Thursday, September 29, 2011

Following the Leader in Airline Emergencies

Scott McCartney’s story in today’s Wall Street Journal makes some excellent points about the special challenges of saving lives in aviation catastrophes.

First of all, let’s set aside the myth that an aviation accident  =  everybody dead. It’s not the case though it leads some people adopt the fatalistic and passive view that if anything goes wrong there’s little they can do about it.

But at a hangar at London’s Heathrow Airport, British Airways is giving select passengers a dare-I-say crash course in accident survivability. It’s a one-day class offered for the frequent-flying employees of companies who are customers of BA. Scott writes that the airline is considering whether to offer the training to the public for a fee or in exchange for frequent flier miles.

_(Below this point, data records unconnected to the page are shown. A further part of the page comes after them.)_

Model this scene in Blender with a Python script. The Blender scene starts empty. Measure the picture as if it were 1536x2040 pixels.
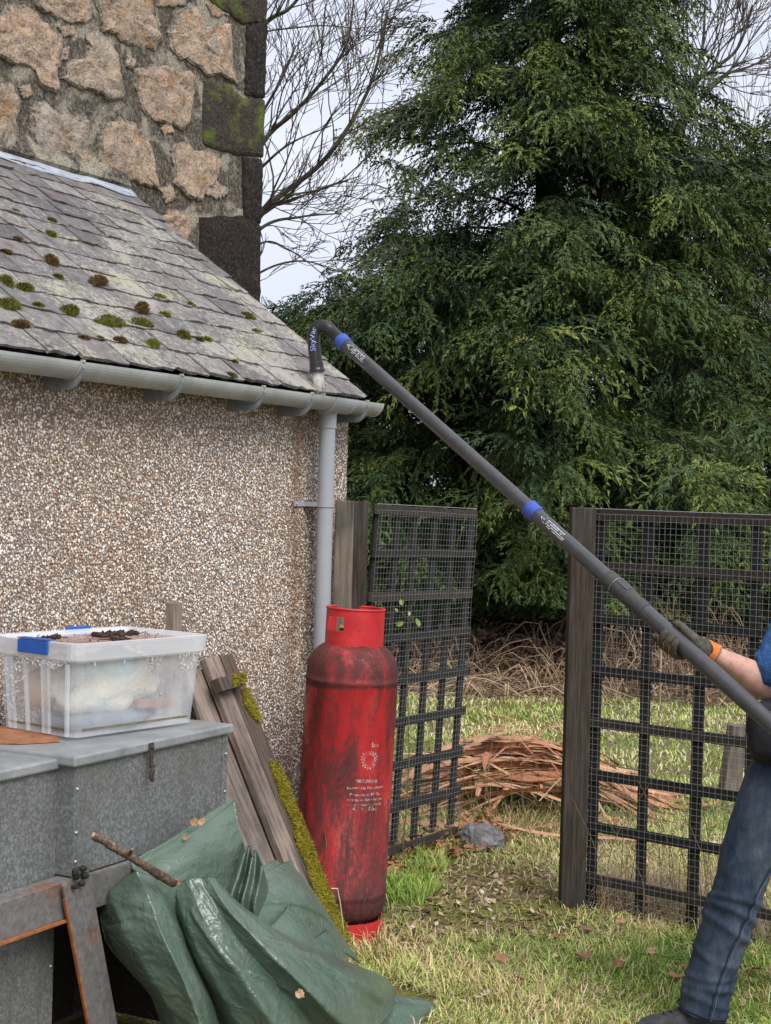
import bpy, math, random
import numpy as np
from mathutils import Vector, Matrix

random.seed(7)
rng = np.random.default_rng(7)
C = bpy.context.scene.collection
SC = bpy.context.scene

# ------------------------------------------------------------------ camera
F, CX, CY = 3050.0, 768.0, 1020.0          # focal length and centre in photo pixels (1536 x 2040)
CAM = np.array([0.0, 0.0, 1.72])
PITCH, ROLL = math.atan(18 / F), 0.028
fwd = np.array([0, math.cos(PITCH), -math.sin(PITCH)])
up0 = np.array([0, math.sin(PITCH), math.cos(PITCH)])
rt0 = np.array([1.0, 0, 0])
RT = rt0 * math.cos(ROLL) + up0 * math.sin(ROLL)
UP = up0 * math.cos(ROLL) - rt0 * math.sin(ROLL)
cd = bpy.data.cameras.new('camera')
cam = bpy.data.objects.new('camera', cd)
C.objects.link(cam)
M = Matrix.Identity(4)
for i in range(3):
    M[i][0], M[i][1], M[i][2], M[i][3] = RT[i], UP[i], -fwd[i], CAM[i]
cam.matrix_world = M
cd.sensor_fit = 'VERTICAL'
cd.sensor_height = 24.0
cd.lens = 24.0 * F / 2040.0
cd.clip_start, cd.clip_end = 0.05, 500
SC.camera = cam

# ------------------------------------------------------------------ sky, sun, exposure
SUN_EL, SUN_AZ = math.radians(50), math.radians(150)     # azimuth clockwise from +Y: behind the camera, to the right
w = bpy.data.worlds.new('World')
SC.world = w
w.use_nodes = True
nt = w.node_tree
nt.nodes.clear()
wo = nt.nodes.new('ShaderNodeOutputWorld')
bg = nt.nodes.new('ShaderNodeBackground')
sky = nt.nodes.new('ShaderNodeTexSky')
sky.sky_type = 'NISHITA'
sky.sun_disc = False
sky.sun_elevation = SUN_EL
sky.sun_rotation = SUN_AZ
sky.dust_density = 3
tc = nt.nodes.new('ShaderNodeTexCoord')
mp = nt.nodes.new('ShaderNodeMapping')
mp.inputs['Scale'].default_value = (1.2, 1.2, 3.5)
nz = nt.nodes.new('ShaderNodeTexNoise')
nz.inputs['Scale'].default_value = 2.2
nz.inputs['Detail'].default_value = 5
nz.inputs['Roughness'].default_value = 0.5
cr = nt.nodes.new('ShaderNodeValToRGB')
cr.color_ramp.elements[0].position = 0.33
cr.color_ramp.elements[1].position = 0.68
cr.color_ramp.elements[0].color = (5.2, 5.6, 6.7, 1)
cr.color_ramp.elements[1].color = (6.7, 6.9, 7.5, 1)
mx = nt.nodes.new('ShaderNodeMixRGB')
mx.inputs[0].default_value = 0.9
nt.links.new(tc.outputs['Generated'], mp.inputs['Vector'])
nt.links.new(mp.outputs[0], nz.inputs['Vector'])
nt.links.new(nz.outputs['Fac'], cr.inputs[0])
nt.links.new(sky.outputs[0], mx.inputs[1])
nt.links.new(cr.outputs[0], mx.inputs[2])
nt.links.new(mx.outputs[0], bg.inputs['Color'])
bg.inputs['Strength'].default_value = 0.1
nt.links.new(bg.outputs[0], wo.inputs[0])
sl = bpy.data.lights.new('sun', 'SUN')
sl.energy = 2.3
sl.angle = math.radians(35)
sl.color = (1.0, 0.965, 0.91)
so = bpy.data.objects.new('sun', sl)
C.objects.link(so)
sd = Vector((math.sin(SUN_AZ) * math.cos(SUN_EL), math.cos(SUN_AZ) * math.cos(SUN_EL), math.sin(SUN_EL)))
so.rotation_euler = sd.to_track_quat('Z', 'Y').to_euler()
so.location = (3, -5, 9)
SC.view_settings.view_transform = 'Standard'
SC.view_settings.look = 'None'
SC.view_settings.gamma = 1
SC.view_settings.use_curve_mapping = False
SC.view_settings.exposure = 0.60

# ------------------------------------------------------------------ geometry helpers
def ray(px, py):
    return fwd + RT * (px - CX) / F - UP * (py - CY) / F
def P(px, py, Y):                     # point of the photo ray at distance Y
    d = ray(px, py)
    return CAM + d * (Y / d[1])
def G(px, py, z=0.0):                 # photo ray meets a level plane
    d = ray(px, py)
    return CAM + d * ((z - CAM[2]) / d[2])
def onplane(px, py, o, n):
    d = ray(px, py)
    return CAM + d * (np.dot(np.asarray(o) - CAM, n) / np.dot(d, n))
def A(*v):
    return np.array(v, float)
def unit(v):
    v = np.asarray(v, float)
    return v / np.linalg.norm(v)

def vnoise(p, seed=0):
    """value noise, vectorised; p (n,3) -> (n,) in -1..1"""
    p = np.asarray(p, float)
    i = np.floor(p).astype(np.int64)
    f = p - i
    f = f * f * (3 - 2 * f)
    def h(a, b, c):
        n = (a * 374761393 + b * 668265263 + c * 2147483647 + seed * 1274126177) & 0xffffffff
        n = ((n ^ (n >> 13)) * 1274126177) & 0xffffffff
        n = (n ^ (n >> 16)) & 0xffff
        return n / 32767.5 - 1
    out = 0
    for dx in (0, 1):
        for dy in (0, 1):
            for dz in (0, 1):
                wgt = (f[:, 0] if dx else 1 - f[:, 0]) * (f[:, 1] if dy else 1 - f[:, 1]) * (f[:, 2] if dz else 1 - f[:, 2])
                out = out + wgt * h(i[:, 0] + dx, i[:, 1] + dy, i[:, 2] + dz)
    return out
def fbm(p, octv=4, seed=0):
    p = np.asarray(p, float)
    s, a = 0, 1.0
    for k in range(octv):
        s = s + a * vnoise(p * 2 ** k + 17.3 * k, seed + k)
        a *= 0.5
    return s / 1.8

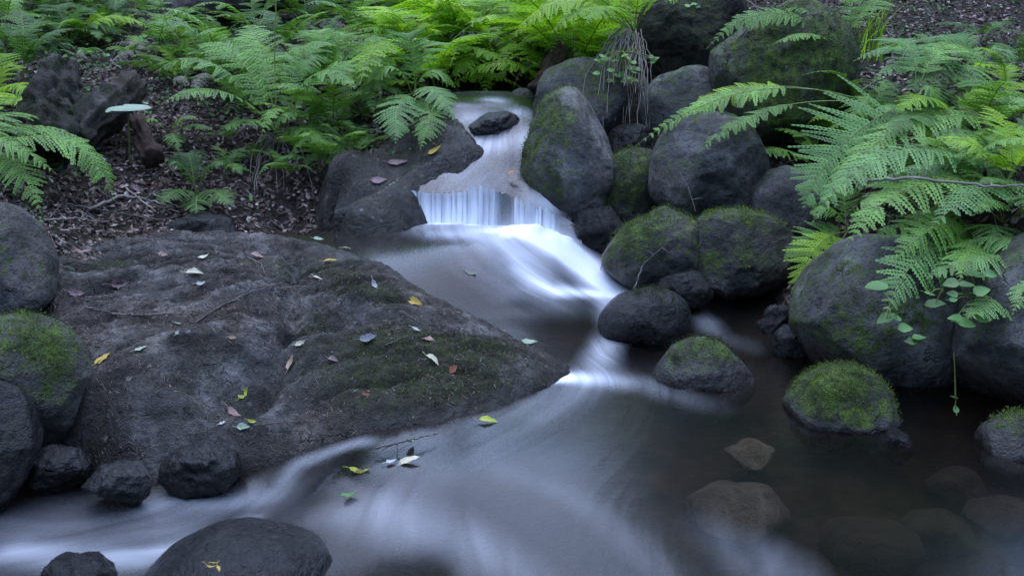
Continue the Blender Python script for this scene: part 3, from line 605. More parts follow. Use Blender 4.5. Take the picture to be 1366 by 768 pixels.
# boulder the lower current slides over
_d, _f = ico(6); _v = DOME_C + _d * DOME_R; _v = _v + _d * (.022 * fbm(_v * 5, 3) + .002 * fbm(_v * 22, 3))[:, None]
tag(mesh_from("boulder", _v, _f, M_GLOSSY, {'moss': np.full(len(_v), -.3), 'wet': np.full(len(_v), .9)}, loc=DOME_C - [0, 0, DOME_R[2]]), "largest rounded wet black boulder, half drowned at the bottom left", "rock")
# submerged stones of the pool
for i, (lab, pts, zt) in enumerate([
    ("long pale stone lying just under the water at lower right", [(910, 672), (940, 655), (990, 650), (1045, 660), (1068, 682), (1040, 705), (960, 712), (918, 695)], -.022),
    ("small pale stone showing through the water in mid pool", [(960, 608), (985, 595), (1020, 592), (1038, 602), (1020, 618), (975, 622)], -.025),
    ("flat brown stone under the dark water below the right boulders", [(1238, 648), (1262, 632), (1305, 634), (1322, 650), (1300, 666), (1250, 665)], -.03),
    ("broad brown sunken stone at the bottom right of the pool", [(1098, 725), (1120, 692), (1170, 682), (1215, 700), (1225, 745), (1180, 775), (1115, 768)], -.04),
    ("sunken rounded stone right of the broad brown sunken one", [(1205, 705), (1240, 682), (1285, 690), (1300, 715), (1270, 735), (1220, 730)], -.035),
    ("dark sunken stone at the right edge of the pool", [(1288, 690), (1320, 665), (1370, 668), (1390, 695), (1350, 712), (1300, 710)], -.02),
    ("faint sunken stone left of the long pale underwater stone", [(770, 745), (810, 720), (860, 725), (890, 752), (850, 780), (790, 775)], -.06)]):
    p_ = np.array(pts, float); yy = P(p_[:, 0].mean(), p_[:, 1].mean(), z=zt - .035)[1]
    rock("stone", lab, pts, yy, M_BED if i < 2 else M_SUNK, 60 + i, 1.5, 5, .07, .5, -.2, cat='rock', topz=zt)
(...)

I’ll admit on first reading I was perturbed by Andy Clubb, the flight attendant who runs the class, who told Scott, "We teach people to react faster than anyone else so they are in the aisle first and down the slide first," but Clubb goes on to explain that when a confident passenger demonstrates the correct way to respond, others will follow.

Passengers as exemplars is a fabulous idea, a safety spin on the lesson of United Airlines flight 93 that once the door to the plane is closed the folks inside are a self-contained and necessarily self-sufficient community. In a crisis, survival depends on how well the community works as a whole.  

Evacuating a 777 is a little frightening
The last time I traveled by air, I sat at the over wing exit row and when the flight attendant asked me if I was willing to handle the door in an emergency, I answered confidently that I was. After all, I’d just spent a week in flight attendant training at Emirates reporting a story for The New York Times. Can I remove the door if required? Yes, indeed. (I could even sell duty free perfume if push came to shove.)

What’s a tad bit troubling is that British Airways is considering charging tuition of $220 for the school. If better safety on the plane becomes another source of ancillary revenue like better service at the airport  well, that would be wrong.

A crazed rugby fan in Air New Zealand's safety briefing

Passengers deserve some of the blame for being blasé about safety, but with a few exceptions such as Air New Zealand, Southwest and Cebu Pacific  (see their videos below) the airlines have done little to make the safety briefing relevant or interesting to passengers. For the most part, their flight attendants are up there droning on and on - boring us to death with information that could save our lives. 

So my proposal is this; how about all the airlines join BA in this innovative new program and invite their most frequent travelers to take a safety course for free? Then, in return, and "in the unlikely event of an emergency" these trained passengers would follow instructions text-book style and show the rest of us how its done.